Though I like to fancy myself a pretty interesting public speaker who can deliver a 50-minute lecture with witty anecdotes, intriguing nuggets of trivia, abundant humor, and powerful visuals to accompany my ideas, the reality is that if I get too engrossed in my own knowledge-spewing, my students are passive and bored to tears.

The secret to surviving an entire day of teaching the same thing one period after another is to focus on the students. Involve them. Allow them to talk and question. Let them generate knowledge. Permit them to reflect and digest.

One of the many things I love about AVID is its instructional emphasis on WICOR: writing, inquiry, collaboration, organization, and reading. Even a "lecture day" provides opportunity for at least three of these: writing, inquiry, and collaboration.

The average person (and teenagers sometimes don't perform at average-person capacity) can only pay attention to a speaker for about ten minutes. Most of us drift off more quickly than that and begin making mental shopping lists, thinking about relatives who deserve a call, or dreaming about things beyond the parameters of the lecture hall or classroom.

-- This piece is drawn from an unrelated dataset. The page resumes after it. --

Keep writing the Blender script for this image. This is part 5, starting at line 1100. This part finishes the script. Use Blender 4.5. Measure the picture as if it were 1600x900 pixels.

The easy fix for this is to follow the 10-2-2 model. Lecture for a maximum of ten minutes; allow the students to write, revise, and reflect on their notes for two minutes; and ask the students to share their thoughts, questions, understandings, and reflections with a partner for two minutes. After that opportunity to interact on paper and with others, the students' brains are recharged and ready for another ten minutes of teacher talk.

An even better solution is to ask the students to do something creative with their learning--a quick presentation, a drawing, a bumper sticker slogan, a tiny poem, a monologue, a skit--and to share their products with the class. I assure you that what the students will have to say is a billion times more interesting and more memorable than anything you've got stored up in your well-practiced lecture.

The added bonus of allowing this type of interaction is that each class period is different. Though the content remains the same, the student input keeps it fresh for the teacher. The day is a lot less repetitive when you, the teacher, get to hear from the authentic voices of students.

So in answer to the guest speaker's question, "How do you do this all day long?", my response it that I do my best to focus on the students. I enjoy their unique personalities, laugh at their jokes, listen to their stories and personal connections, welcome their questions, clarify their confusion, and remember that they're the ones who are supposed to be getting something from the time they spend in my classroom.

That's how I've done it for 22 years, and I hope that's how I continue to do it until they wheel me out of my classroom someday in the distant future.